Fundacja Zapomniane
Fundacja Zapomniane was created in June 2014 by the members of the Rabbinical Commission for Jewish Cemeteries in Poland.
It is supervised by the Chief Rabbi of Poland. The prime framework of reference, within which the Foundation operates is the Halacha – Jewish Religious Law. Not only it imposes specific obligations and restrictions, but also defines the Foundation’s main priorities. According to the Halacha the remains of the deceased person are bound intrinsically with their soul. Therefore whatever disturbance of the bones means the disturbance of the soul. One of the statutory tasks of the Fundacja Zapomniane is a search for the forgotten graves of Holocaust victims, delineating the borders of a grave as precisely as possible and restoration of identity taken away by their tormentors.

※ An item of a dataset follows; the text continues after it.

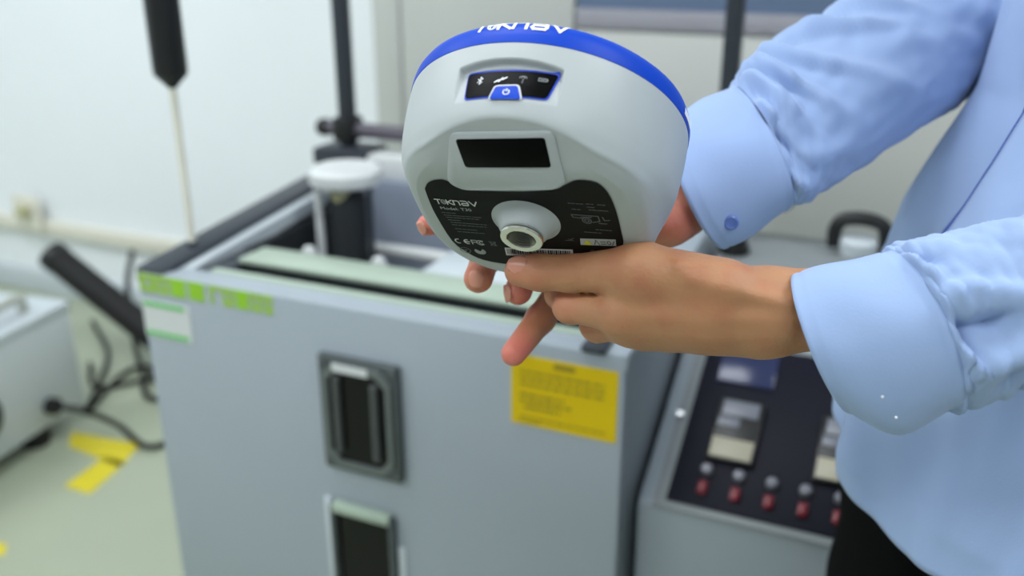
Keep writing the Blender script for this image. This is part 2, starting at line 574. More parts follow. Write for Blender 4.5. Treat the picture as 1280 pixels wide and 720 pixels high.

Commonly, our work focuses on the graves of Jews who were not sent to death camps, but were murdered, when the ghettos still existed, during Aktion Reinhardt and after; Jews who lay buried in nameless graves scattered in the woods, roadside ditches, arable fields etc. In most cases their number and exact location are unknown, both to researchers and descendants of victims, although they often exist in memories of the last living witnesses of the Holocaust and broadly defined local communities. To achieve this goal various tools are being used, for example ground penetrating radar (GPR), airborne laser scanning, and comparative analysis of contemporary and archival aerial pictures, and historical documents. Nonetheless all those sophisticated methods would be of no merit had we first not heard a testimony of an eyewitness indicating the area for us to investigate. Once again it is worth underlining the importance that “human factor” plays in our work, which confirms the thesis that for seventy years the local communities have kept the memory about the fate that had befallen their Jewish neighbors.